Conviene previamente recordar que nuestro Código Civil –la norma jurídica que regula las relaciones de los ciudadanos (particulares y empresas) entre sí: compraventas, herencias, donaciones, préstamos, etc.- se promulgó en el año 1889, encerrando en su articulado, precisamente por el momento en el que vio la luz, principios liberales tales como la indiscutible (pero realmente sólo aparente) igualdad entre las partes de un contrato o la inalienable (pero netamente formal) libertad de contratación entre ciudadanos.

Esta premisa –todavía más falaz en días como hoy, cuando se disparan vergonzosa e inasumiblemente los índices de desigualdad material entre unos pocos y otros muchos, en proporciones como la ya célebre 99/1, popularizada por el movimiento “ocuppy Wall Street”, y racionalizada por el premio nobel de economía J. STIGLITZ- no se ha visto moderada por las diversas modificaciones vertidas en el mentado Código y la legislación que se desprende de sus principios, que sigue respondiendo a esos mismos ideales respaldados por la teórica, formal e infinita libertad de los ciudadanos y que, por tanto, no se ha socializado, como sí tratara de hacer el estado a comienzos del pasado (y olvidado, como nos recordaría JUDT) siglo xx, acogiendo en su red de preceptos nuevos principios tuitivos de los más desprotegidos.

En este siniestro escenario –donde la quiebra es social y sin embargo el Derecho se empecina en ofrecer un discurso individual- encontramos situaciones que pueden antojarse como comunitariamente insostenibles o simplemente injustas como, por ejemplo, los casos en los que se desahucia a la totalidad de los miembros de una familia –con menores de edad o con mayores dependientes- de su hogar, condenándolos a las inclemencias y la suerte de la calle, y todo por la sola razón de haber impagado tres o más mensualidades de un préstamo hipotecario –y sin que ahora nos ocupe analizar las eventuales iniquidades concomitantes a la contratación y desenvolvimiento de ese préstamo-, y ello cuando en no pocos casos, la causa de esa demora en la amortización de las cuotas vencidas obedece a la falta de empleo de la/s persona/s que sustentaba/n a esa familia.

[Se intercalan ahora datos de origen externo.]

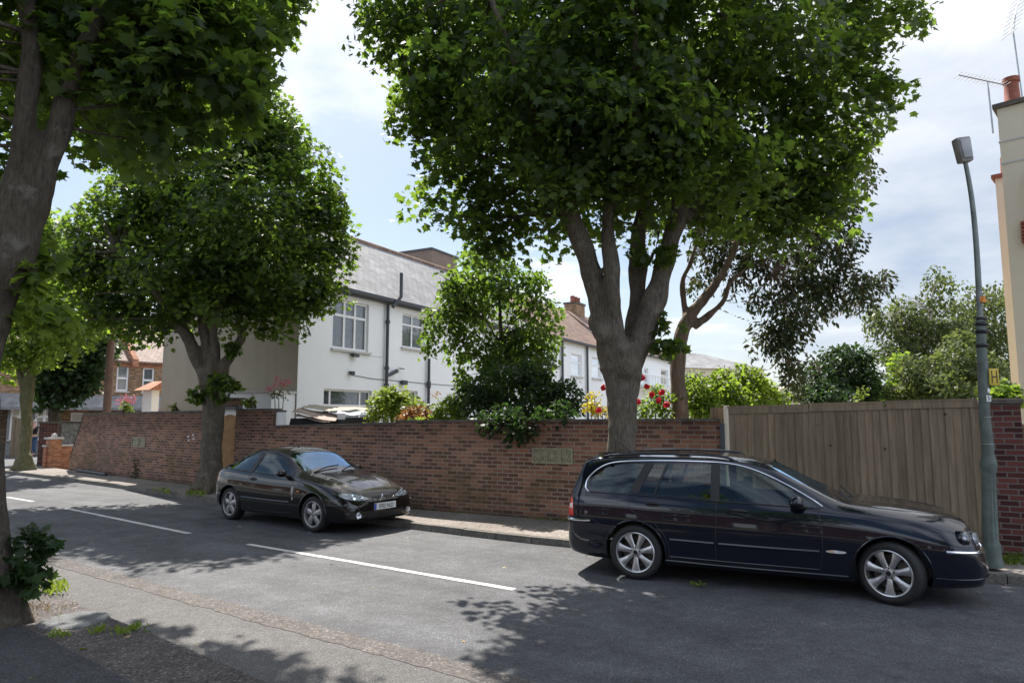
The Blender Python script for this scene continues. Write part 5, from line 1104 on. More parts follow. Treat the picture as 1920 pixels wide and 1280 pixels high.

Así, resulta que por mor del incumplimiento –partimos de considerarlo involuntario y no deseado, pues nuestro progenitor, uno o ambos, responsable del sostenimiento familiar habrá sido despedido y arrojado a un país en plena recesión económica y con una insostenible tasa de desempleo, todo ello, además, consecuencia entre otros factores, de la previa actuación de unas entidades financieras que hacían y deshacían a su antojo, amparadas como estaban por las mismas normas individualistas y falaces (no hay real igualdad, más al contrario, la desigualdad se dispara, como nos enseña el índice de GINI; no hay verdadera libertad, pues las oportunidades de agencia de los ciudadanos no son sino hueros eslóganes) que apartaban la mirada de las verdaderas necesidades de todos los ciudadanos- de una sola persona –o dos, si nos ocupan ambos progenitores-, tendremos repercusiones socialmente inaceptables que, además, afectan de manera directa y sin posibilidad de defensa a terceros que, a la sazón, son quienes más protección requieren de todos nosotros.

[En honor a la verdad, debemos reconocer que la actual Ley de Enjuiciamiento Civil prevé, como graciosa concesión, que cuando se desaloje forzosamente una vivienda habitual –léase, un hogar-, se permita a los ocupantes que se marchen en el plazo de un mes, que se podrá prorrogar, eso sí, otro mes adicional]

Desahucio es, según el diccionario de la Real Academia, mucho más que dejar a una o varias personas sin hogar, se trata de “quitar a alguien toda esperanza de conseguir lo que desea”. En este desolador entorno, la legislación vigente, anclada en principios demostradamente alejados del desenvolvimiento de la realidad, no sólo no se coloca del lado del más necesitado, de quien requiere, justamente, que el Derecho lo ampare, sino que, por el contrario, mira para otro lado y se contenta con repetir, una y otra vez, una monocorde melodía liberal que ya no nos dice nada pues, materialmente, no somos ni tan iguales ni tan libres unos y otros.